On March 13, 2017, the 7th Circuit affirmed a jury verdict in favor of an employer in a lawsuit in which an employee alleged that the employer breached and waived its right to terminate an employment agreement that was terminable only for cause. Burford v. Accounting Practice Sales, Inc., et al., No. 16-1871 (7th Cir. 3/13/2017). This case involved an employment contract that provided the employee with an exclusive sales territory. The employment agreement stated that the employer could not terminate the contract unless it was violated by the employee. Based on this language, the contract was not terminable “at will,” but only terminable for cause. The contract gave the employer the option to terminate the agreement if the employee failed to meet his sales goals.

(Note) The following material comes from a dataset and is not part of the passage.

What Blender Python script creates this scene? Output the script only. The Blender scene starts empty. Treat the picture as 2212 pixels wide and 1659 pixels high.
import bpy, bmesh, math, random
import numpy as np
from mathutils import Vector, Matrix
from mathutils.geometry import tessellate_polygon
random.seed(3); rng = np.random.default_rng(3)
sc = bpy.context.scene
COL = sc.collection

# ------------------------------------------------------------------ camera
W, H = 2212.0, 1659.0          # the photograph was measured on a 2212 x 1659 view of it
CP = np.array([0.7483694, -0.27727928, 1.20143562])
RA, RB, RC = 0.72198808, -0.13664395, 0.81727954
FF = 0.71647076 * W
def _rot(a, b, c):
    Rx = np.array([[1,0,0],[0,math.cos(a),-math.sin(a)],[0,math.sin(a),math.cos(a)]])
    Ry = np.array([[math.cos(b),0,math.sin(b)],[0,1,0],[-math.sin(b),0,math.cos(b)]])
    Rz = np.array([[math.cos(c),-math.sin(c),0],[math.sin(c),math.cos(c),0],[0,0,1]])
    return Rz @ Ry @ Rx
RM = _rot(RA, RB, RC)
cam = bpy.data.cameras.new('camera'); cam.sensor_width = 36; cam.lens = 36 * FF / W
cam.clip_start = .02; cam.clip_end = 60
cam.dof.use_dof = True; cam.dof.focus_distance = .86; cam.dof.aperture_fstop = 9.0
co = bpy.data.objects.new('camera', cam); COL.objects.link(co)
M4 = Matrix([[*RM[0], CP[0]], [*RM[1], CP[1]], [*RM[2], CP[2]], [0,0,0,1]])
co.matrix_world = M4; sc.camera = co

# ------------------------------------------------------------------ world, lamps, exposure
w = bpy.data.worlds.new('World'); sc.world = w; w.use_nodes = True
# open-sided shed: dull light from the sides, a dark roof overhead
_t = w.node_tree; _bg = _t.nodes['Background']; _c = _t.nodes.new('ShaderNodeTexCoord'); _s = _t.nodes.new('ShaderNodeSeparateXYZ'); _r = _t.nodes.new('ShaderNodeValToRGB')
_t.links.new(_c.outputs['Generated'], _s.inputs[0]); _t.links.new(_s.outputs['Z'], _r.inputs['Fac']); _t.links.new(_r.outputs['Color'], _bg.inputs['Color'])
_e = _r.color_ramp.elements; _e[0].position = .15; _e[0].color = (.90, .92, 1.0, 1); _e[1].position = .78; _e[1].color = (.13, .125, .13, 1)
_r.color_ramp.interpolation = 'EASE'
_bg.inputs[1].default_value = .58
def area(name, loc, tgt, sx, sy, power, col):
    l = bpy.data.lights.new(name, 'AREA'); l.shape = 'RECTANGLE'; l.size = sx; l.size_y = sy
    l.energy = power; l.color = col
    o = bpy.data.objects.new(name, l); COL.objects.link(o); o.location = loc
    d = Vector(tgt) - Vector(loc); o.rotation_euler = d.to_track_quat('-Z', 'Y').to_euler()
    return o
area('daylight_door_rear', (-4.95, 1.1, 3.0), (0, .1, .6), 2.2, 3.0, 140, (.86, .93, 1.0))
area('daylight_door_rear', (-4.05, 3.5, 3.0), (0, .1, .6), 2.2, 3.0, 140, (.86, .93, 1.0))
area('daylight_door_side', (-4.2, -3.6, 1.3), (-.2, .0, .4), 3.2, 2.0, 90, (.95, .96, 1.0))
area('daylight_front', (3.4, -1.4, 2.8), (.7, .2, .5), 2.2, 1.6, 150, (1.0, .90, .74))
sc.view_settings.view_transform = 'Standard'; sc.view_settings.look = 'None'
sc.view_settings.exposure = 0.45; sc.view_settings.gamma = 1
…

However, this option did not require the employer to fire the employee immediately (upon his failure to meet his goals) or loose its right to terminate. Thus, in this case, where the employer gave the employee considerable time to improve his performance–and fired him later after he failed to do so–there was no waiver of the employer’s right to terminate the employment contract for cause. Accordingly, the employer was not liable to the employee for breach of contract when it terminated him. Under Illinois law, the general rule is that employment agreements are terminable “at will.” When drafting an employment agreement, however, it is important for the employer to not include language–such as the clause in this case–that carves out an exception to the general rule of employment “at will” and converts the contract to one that is only terminable for cause.